First, singing and dancing at the same time. But it’s not my first experience of musical theatre – I played Bill Sampson in Applause in Australia back in 1984 – and I’m actually quite good at singing in the bath, which I guess is ideal for Spamalot. Finding the comedy was the biggest challenge. Python humour is priceless. Even working on the script at home made me roar with laughter. But on stage, the battle is to find all of the humorous moments and not skip over them. It’s not like when I was working on Neighbours, where you were just padding out between the commercials. There’s an art to Python humour and I’m aiming to try and get every single joke just right.

Is it scary getting the laughs?
Well yes. But then nothing is safe in life. Moving to America in 2000 was just as scary. Both my parents died last year, which was shattering, and I thought then that there are no safe places to hide so I might as well get up and do something scary and exciting and fun. What could be more fun than Monty Python.

Why should people come and see your King Arthur?
Well here’s your big chance to see Bradford Meade make a complete fool of himself.

As an actor, do you have a preference for stage or film?
I haven’t really done enough stage work to be able to answer that one. By the time I got involved as an actor professionally, money became important because I had kids and responsibilities and bills to pay. I never had the luxury of becoming a theatre actor. I always had to watch the dollars. If I had my way I’d be a famous stage actor and an Oscar-winning film actor, but that never happened so I’m happy as I am.

Why did you go to Hollywood later in you career, compared with most actors?
I was in my early fifties when I turned up in LA. Apart from close friends, I didn’t tell anybody I was going. I went quietly just to see if it could work out. I can remember the moment when I finally decided I had to take a chance. I’d done a few American TV shows made in Australia and one day I heard a producer ranting and railing outside my trailer about how much one of the American actors was earning – $70,000 for a week’s work, plus first class air fares. I thought, ‘I’m doing twice as much work for far less money – I’d like to be an American’. So, without any expectations, I went to see what would happen and it seemed to work.

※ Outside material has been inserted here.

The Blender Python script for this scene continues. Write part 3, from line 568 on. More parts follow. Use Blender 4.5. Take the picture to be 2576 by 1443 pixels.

Are you a Monty Python fan?
When I was a kid, I watched Monty Python because my brother loved it. I think it was more of a male-oriented thing. At least that was my experience. My brother loved it so I started watching it and absolutely loved it. We used to sing the Lumberjack song all the time. That was the one we thought was the most hilarious thing. I still think it’s very funny. And the silly walk, oh my god. They have given us some wonderful comedy. I think it’s going to be fun to play the show to a British audience. I’ll be interested to hear the difference in the laughs. I felt differences when I did Kiss Me, Kate in New York and then in London. There are just different sensibilities. Also I think in New York, unfortunately, ticket prices are so high it sometimes tends to bring a certain echelon of an audience that can afford $120 a ticket each. In the West End, it’s a little less expensive so I think you get a mixture of people that just want to go to the theatre.

What are your future plans?
I’m here at the Palace Theatre until June and I’ll just enjoy being in London, a city my wife and I have always loved. Our son Simon is a DJ on Kiss 100, so it’ll be a chance to see more of him too. As for other work, there are quite a few things that haven’t come out yet. I was lucky finishing Ugly Betty a week before the writers’ strike started and Indiana Jones and the Kingdom of the Skull premieres this year. There are also TV shows already filmed, such as Torchwood and the ITV drama Midnight Man.

Alan Dale was speaking to Roger Foss


Spamalot opened on 30 September 2006 at the West End’s Palace Theatre, where it’s currently booking through to September 2008.